The simple fact of the matter is that we mortals are not perfect, and often need to go through a process of “feeling things out” before we arrive at a decision. During the “process” we may say things we would never say “in public”. We may stamp around and be wall-bangers. Those who love us wait until we are done ventilating, and then say something along the lines of, “You don’t really mean that.” And, speaking for myself, I tend to respond, “No, but it’s how I feel.”

Such emotional honesty is only possible with those who love you. It is a thing called “intimacy.” Such emotional honesty is not wise among those who hate you, and who want to harm you, for they will use such honesty as a proof you are a sinner.

The word “sin” has become politically incorrect, but the sad fact of the matter is that it is human to err. Saint John stated, “If we say we have no sin then the Truth is not in us.” It follows that our ability to confess our sin, in some safe space, is vital to our ability to grow, and even to exist, as humans.

This is not to say we accept sin as behavior we want to follow. After saving the adulterous woman from being stoned by telling the angry mob, “Let you who is without sin throw the first stone” Jesus told the woman who he had saved, “Go, and sin no more.”

There needs to be the recognition that sin is undesirable. If one attempts to justify sin and perpetuate sin, one faces a danger Saint Paul described as being “given to your sin.”

In fact, the good are as prone to sin as the bad, but the good fight what the bad promote.

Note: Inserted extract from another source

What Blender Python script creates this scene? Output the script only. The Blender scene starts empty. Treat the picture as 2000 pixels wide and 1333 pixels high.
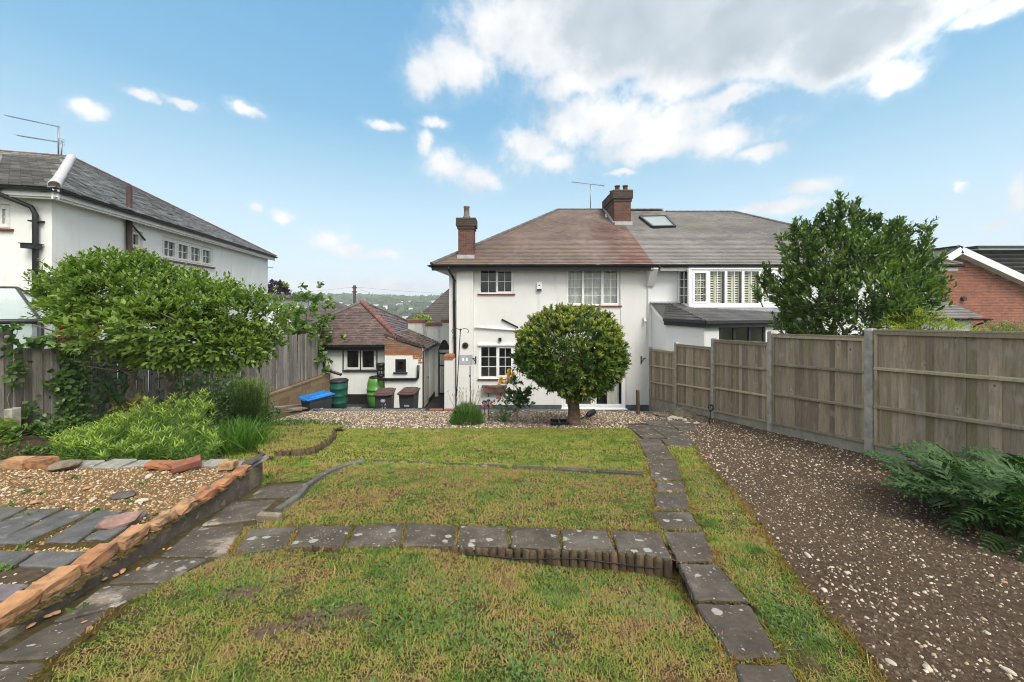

To return to the subject of private papers, I have kept a diary since I was nine, and if the FBI wants to dig up evidence that I am not always sweet and saintly, or even sane, all they need to do is seize my private papers. In fact, just to tantalize them, here’s a page from 1965:

(The FBI might like to know why my older brother, who was 18 at the time, was coming home at two AM and entering the house through a third story window.)

I think it might do the FBI some good if they were forced to read my writing. All 60 years’ worth. If my poetry didn’t make them more sensitive, it might gag them, and either would be better than their current state.

But as far as your private papers are concerned, they are nobody’s business but your own. The U S Constitution defends your right to work things out in your own time and in your own way, and anyone who wants to limit or infringe upon that liberty can go take a flying leap.